• _THE TASK_: Retype only the lines running from the beginning of the entries below to the line with "lab, 'mat', 'red mats')", both included. Do not include pictures.

• _Items from a dataset_:

******

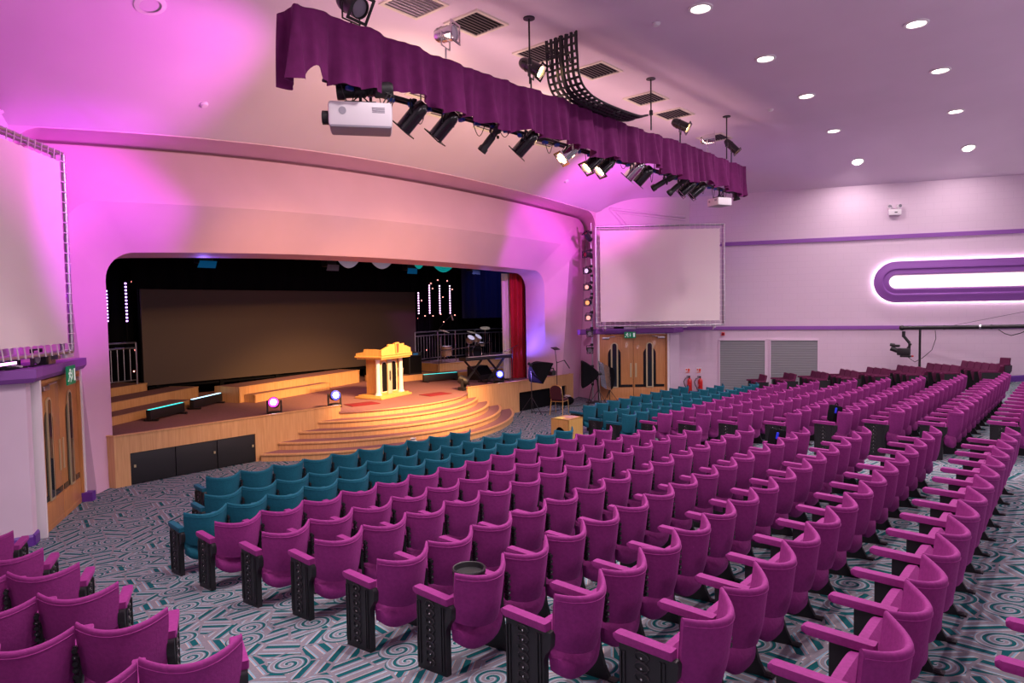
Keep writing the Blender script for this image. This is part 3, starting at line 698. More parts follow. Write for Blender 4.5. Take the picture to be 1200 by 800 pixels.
# ---- red mats
for lab, c, rz in (('dark red mat on the stage by the top of the steps, left of the lectern', (10.62, 14.45), rad(-10)), ('dark red mat on the stage right of the lectern', (13.12, 14.35), rad(-3))):
    T = mb('red_mat').box((0, 0, .006), (.80, .52, .012), bev=.004).build('floor_mat'); T.location = (c[0], c[1], SZ); T.rotation_euler = (0, 0, rz); tag(T, lab, 'mat', 'red mats')

# ---- LED batten lights on the deck
def batten(lab, p, q, m):
    p, q = Vector(p), Vector(q); d = q-p; L = d.length; T = thing('led_batten', lab, 'stage light', ((p.x+q.x)/2, (p.y+q.y)/2, SZ), math.atan2(d.y, d.x), 'floor light battens')
    mb('black_plastic').box((0, 0, .15), (L, .12, .22), bev=.012).build('housing', T)
    mb(m).box((0, -.0, .263), (L-.04, .07, .012)).build('led_lens', T, smooth=False)
    for k in (-1, 1): mb('black_iron').box((k*(L/2-.1), -.0, .02), (.06, .34, .04)).build('foot', T, smooth=False)
batten('black light batten with teal glow on the deck, leftmost', (6.02, 16.20, 0), (7.08, 16.90, 0), 'cyan_led')
batten('black light batten with pale blue glow, second from the left wing', (7.45, 17.25, 0), (8.55, 18.0, 0), 'ice_led')
batten('black light batten with green-teal glow right of the lectern', (15.05, 17.05, 0), (16.35, 16.75, 0), 'cyan_led')

# ---- moving heads on the deck
def moving_head(lab, x, y, dirv, glow):
    T = thing('moving_head_light', lab, 'stage light', (x, y, SZ), 0, 'moving head lights')
    mb('black_plastic').box((0, 0, .05), (.28, .24, .10), bev=.02).build('base', T)
    d = Vector(dirv).normalized(); c = Vector((0, 0, .30)); side = d.cross(Vector((0, 0, 1))).normalized()
    bb = mb('black_plastic')
    for k in (-1, 1): bb.prism([(-.05, .09), (.05, .09), (.035, .36), (-.035, .36)], side*(k*.155-.012), Vector((0, 0, 1)).cross(side), (0, 0, 1), side*.03)
    bb.build('yoke', T)
    h = mb('black_plastic').lathe([(0, -.16), (.07, -.16), (.115, -.10), (.125, .02), (.13, .10), (.13, .14), (.115, .145)], c, d, 20).build('head', T)
    mb({'magenta_led': 'magenta_ring', 'blue_led': 'blue_ring'}.get(glow, glow)).lathe([(.116, .13), (.10, .145), (.07, .150)], c, d, 20).build('lens_ring', h)
    mb('white_led' if glow.endswith('led') else glow).lathe([(.07, .150), (.04, .153), (0, .155)], c, d, 20).build('lens', h)
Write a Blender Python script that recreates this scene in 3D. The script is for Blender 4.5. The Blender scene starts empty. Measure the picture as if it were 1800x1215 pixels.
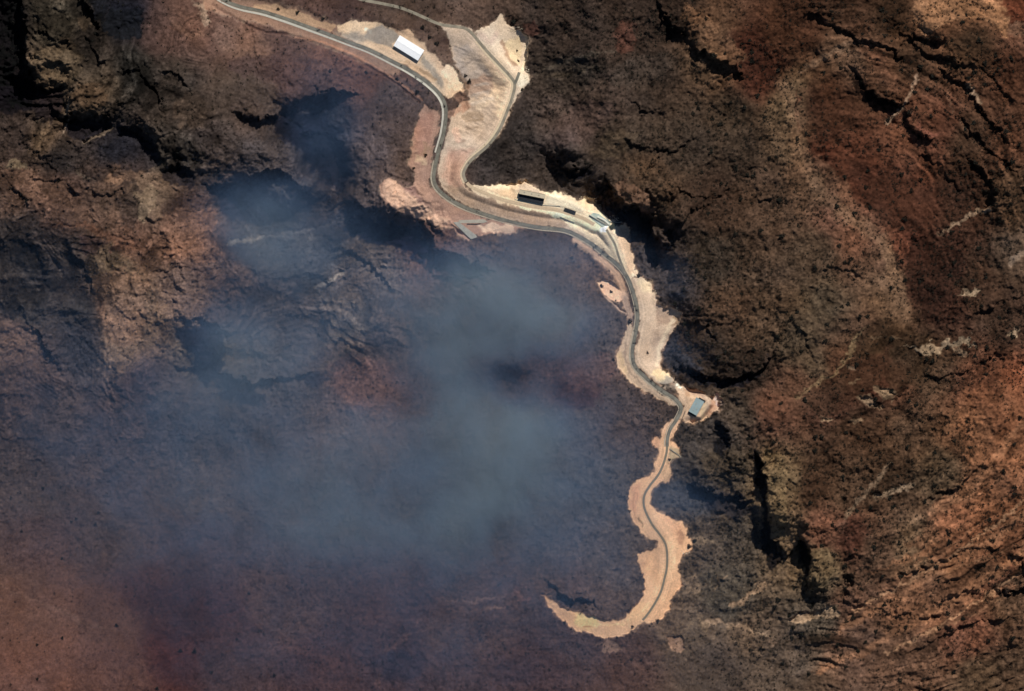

******

• _ANSWER TO THE TASK_:
Keep writing the Blender script for this image. This is part 3, starting at line 698. More parts follow. Write for Blender 4.5. Take the picture to be 1200 by 800 pixels.
# ---- red mats
for lab, c, rz in (('dark red mat on the stage by the top of the steps, left of the lectern', (10.62, 14.45), rad(-10)), ('dark red mat on the stage right of the lectern', (13.12, 14.35), rad(-3))):
    T = mb('red_mat').box((0, 0, .006), (.80, .52, .012), bev=.004).build('floor_mat'); T.location = (c[0], c[1], SZ); T.rotation_euler = (0, 0, rz); tag(T, lab, 'mat', 'red mats')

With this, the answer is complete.